(REQUIREMENTS): Your task is to copy the material exactly.
========================
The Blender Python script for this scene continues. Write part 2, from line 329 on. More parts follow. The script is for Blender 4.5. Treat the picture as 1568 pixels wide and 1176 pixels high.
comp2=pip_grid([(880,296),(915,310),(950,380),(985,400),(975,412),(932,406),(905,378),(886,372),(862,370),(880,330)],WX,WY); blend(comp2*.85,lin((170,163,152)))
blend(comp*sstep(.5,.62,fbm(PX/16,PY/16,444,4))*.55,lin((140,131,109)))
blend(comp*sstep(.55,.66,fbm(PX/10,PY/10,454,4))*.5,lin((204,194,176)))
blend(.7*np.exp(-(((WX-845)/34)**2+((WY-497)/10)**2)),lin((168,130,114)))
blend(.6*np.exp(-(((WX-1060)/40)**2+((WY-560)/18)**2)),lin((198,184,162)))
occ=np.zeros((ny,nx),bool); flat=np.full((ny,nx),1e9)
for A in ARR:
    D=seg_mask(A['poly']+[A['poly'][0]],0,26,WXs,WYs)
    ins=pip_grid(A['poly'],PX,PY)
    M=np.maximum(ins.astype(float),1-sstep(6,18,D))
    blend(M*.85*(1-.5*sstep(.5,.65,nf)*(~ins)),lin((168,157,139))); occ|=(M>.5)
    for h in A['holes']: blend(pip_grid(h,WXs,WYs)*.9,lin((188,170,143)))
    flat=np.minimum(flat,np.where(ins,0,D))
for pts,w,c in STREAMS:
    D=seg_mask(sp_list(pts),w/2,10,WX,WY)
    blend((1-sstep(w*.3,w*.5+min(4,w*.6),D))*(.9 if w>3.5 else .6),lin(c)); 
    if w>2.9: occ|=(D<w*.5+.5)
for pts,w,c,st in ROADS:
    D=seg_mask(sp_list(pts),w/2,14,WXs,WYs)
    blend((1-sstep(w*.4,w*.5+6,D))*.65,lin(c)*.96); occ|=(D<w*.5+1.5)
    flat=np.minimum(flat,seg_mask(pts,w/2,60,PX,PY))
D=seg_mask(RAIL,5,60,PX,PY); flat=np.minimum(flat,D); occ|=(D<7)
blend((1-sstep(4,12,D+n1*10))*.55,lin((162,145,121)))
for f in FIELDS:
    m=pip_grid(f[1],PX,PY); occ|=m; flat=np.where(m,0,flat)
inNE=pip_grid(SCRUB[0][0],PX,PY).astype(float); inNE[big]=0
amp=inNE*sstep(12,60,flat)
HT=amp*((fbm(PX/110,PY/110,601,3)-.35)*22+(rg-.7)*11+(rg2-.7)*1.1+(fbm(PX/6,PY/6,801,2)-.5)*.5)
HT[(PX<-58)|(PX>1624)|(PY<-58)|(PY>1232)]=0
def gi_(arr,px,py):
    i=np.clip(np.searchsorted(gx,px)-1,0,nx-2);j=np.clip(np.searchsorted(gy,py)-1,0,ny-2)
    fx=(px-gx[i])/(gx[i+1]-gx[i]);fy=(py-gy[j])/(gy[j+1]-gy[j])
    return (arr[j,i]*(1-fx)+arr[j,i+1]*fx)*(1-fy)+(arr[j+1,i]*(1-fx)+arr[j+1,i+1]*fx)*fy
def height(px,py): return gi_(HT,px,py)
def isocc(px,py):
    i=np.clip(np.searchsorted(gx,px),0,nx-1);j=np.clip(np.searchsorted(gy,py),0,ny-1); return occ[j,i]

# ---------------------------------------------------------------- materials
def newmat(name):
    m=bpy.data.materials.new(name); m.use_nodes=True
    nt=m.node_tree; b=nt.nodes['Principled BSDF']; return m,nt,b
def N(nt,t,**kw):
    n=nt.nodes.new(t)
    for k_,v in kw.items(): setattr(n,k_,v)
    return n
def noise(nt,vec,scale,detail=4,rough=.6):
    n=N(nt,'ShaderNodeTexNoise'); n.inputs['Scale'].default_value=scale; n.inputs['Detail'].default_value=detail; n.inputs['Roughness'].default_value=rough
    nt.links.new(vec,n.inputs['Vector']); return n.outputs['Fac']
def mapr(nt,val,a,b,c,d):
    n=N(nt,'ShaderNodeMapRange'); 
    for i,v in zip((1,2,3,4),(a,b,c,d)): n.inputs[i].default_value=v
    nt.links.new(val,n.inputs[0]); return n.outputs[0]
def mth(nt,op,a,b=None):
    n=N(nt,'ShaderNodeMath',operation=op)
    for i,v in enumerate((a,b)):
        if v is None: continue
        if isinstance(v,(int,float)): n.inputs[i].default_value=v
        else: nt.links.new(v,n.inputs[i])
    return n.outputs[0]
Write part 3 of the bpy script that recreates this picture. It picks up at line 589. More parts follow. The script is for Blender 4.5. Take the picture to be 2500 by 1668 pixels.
========================
(EXERCISE OUTPUT):
The Blender Python script for this scene continues. Write part 2, from line 329 on. More parts follow. The script is for Blender 4.5. Treat the picture as 1568 pixels wide and 1176 pixels high.
comp2=pip_grid([(880,296),(915,310),(950,380),(985,400),(975,412),(932,406),(905,378),(886,372),(862,370),(880,330)],WX,WY); blend(comp2*.85,lin((170,163,152)))
blend(comp*sstep(.5,.62,fbm(PX/16,PY/16,444,4))*.55,lin((140,131,109)))
blend(comp*sstep(.55,.66,fbm(PX/10,PY/10,454,4))*.5,lin((204,194,176)))
blend(.7*np.exp(-(((WX-845)/34)**2+((WY-497)/10)**2)),lin((168,130,114)))
blend(.6*np.exp(-(((WX-1060)/40)**2+((WY-560)/18)**2)),lin((198,184,162)))
occ=np.zeros((ny,nx),bool); flat=np.full((ny,nx),1e9)
for A in ARR:
    D=seg_mask(A['poly']+[A['poly'][0]],0,26,WXs,WYs)
    ins=pip_grid(A['poly'],PX,PY)
    M=np.maximum(ins.astype(float),1-sstep(6,18,D))
    blend(M*.85*(1-.5*sstep(.5,.65,nf)*(~ins)),lin((168,157,139))); occ|=(M>.5)
    for h in A['holes']: blend(pip_grid(h,WXs,WYs)*.9,lin((188,170,143)))
    flat=np.minimum(flat,np.where(ins,0,D))
for pts,w,c in STREAMS:
    D=seg_mask(sp_list(pts),w/2,10,WX,WY)
    blend((1-sstep(w*.3,w*.5+min(4,w*.6),D))*(.9 if w>3.5 else .6),lin(c)); 
    if w>2.9: occ|=(D<w*.5+.5)
for pts,w,c,st in ROADS:
    D=seg_mask(sp_list(pts),w/2,14,WXs,WYs)
    blend((1-sstep(w*.4,w*.5+6,D))*.65,lin(c)*.96); occ|=(D<w*.5+1.5)
    flat=np.minimum(flat,seg_mask(pts,w/2,60,PX,PY))
D=seg_mask(RAIL,5,60,PX,PY); flat=np.minimum(flat,D); occ|=(D<7)
blend((1-sstep(4,12,D+n1*10))*.55,lin((162,145,121)))
for f in FIELDS:
    m=pip_grid(f[1],PX,PY); occ|=m; flat=np.where(m,0,flat)
inNE=pip_grid(SCRUB[0][0],PX,PY).astype(float); inNE[big]=0
amp=inNE*sstep(12,60,flat)
HT=amp*((fbm(PX/110,PY/110,601,3)-.35)*22+(rg-.7)*11+(rg2-.7)*1.1+(fbm(PX/6,PY/6,801,2)-.5)*.5)
HT[(PX<-58)|(PX>1624)|(PY<-58)|(PY>1232)]=0
def gi_(arr,px,py):
    i=np.clip(np.searchsorted(gx,px)-1,0,nx-2);j=np.clip(np.searchsorted(gy,py)-1,0,ny-2)
    fx=(px-gx[i])/(gx[i+1]-gx[i]);fy=(py-gy[j])/(gy[j+1]-gy[j])
    return (arr[j,i]*(1-fx)+arr[j,i+1]*fx)*(1-fy)+(arr[j+1,i]*(1-fx)+arr[j+1,i+1]*fx)*fy
def height(px,py): return gi_(HT,px,py)
def isocc(px,py):
    i=np.clip(np.searchsorted(gx,px),0,nx-1);j=np.clip(np.searchsorted(gy,py),0,ny-1); return occ[j,i]

# ---------------------------------------------------------------- materials
def newmat(name):
    m=bpy.data.materials.new(name); m.use_nodes=True
    nt=m.node_tree; b=nt.nodes['Principled BSDF']; return m,nt,b
def N(nt,t,**kw):
    n=nt.nodes.new(t)
    for k_,v in kw.items(): setattr(n,k_,v)
    return n
def noise(nt,vec,scale,detail=4,rough=.6):
    n=N(nt,'ShaderNodeTexNoise'); n.inputs['Scale'].default_value=scale; n.inputs['Detail'].default_value=detail; n.inputs['Roughness'].default_value=rough
    nt.links.new(vec,n.inputs['Vector']); return n.outputs['Fac']
def mapr(nt,val,a,b,c,d):
    n=N(nt,'ShaderNodeMapRange'); 
    for i,v in zip((1,2,3,4),(a,b,c,d)): n.inputs[i].default_value=v
    nt.links.new(val,n.inputs[0]); return n.outputs[0]
def mth(nt,op,a,b=None):
    n=N(nt,'ShaderNodeMath',operation=op)
    for i,v in enumerate((a,b)):
        if v is None: continue
        if isinstance(v,(int,float)): n.inputs[i].default_value=v
        else: nt.links.new(v,n.inputs[i])
    return n.outputs[0]
Write part 3 of the bpy script that recreates this picture. It picks up at line 589. More parts follow. The script is for Blender 4.5. Take the picture to be 2500 by 1668 pixels.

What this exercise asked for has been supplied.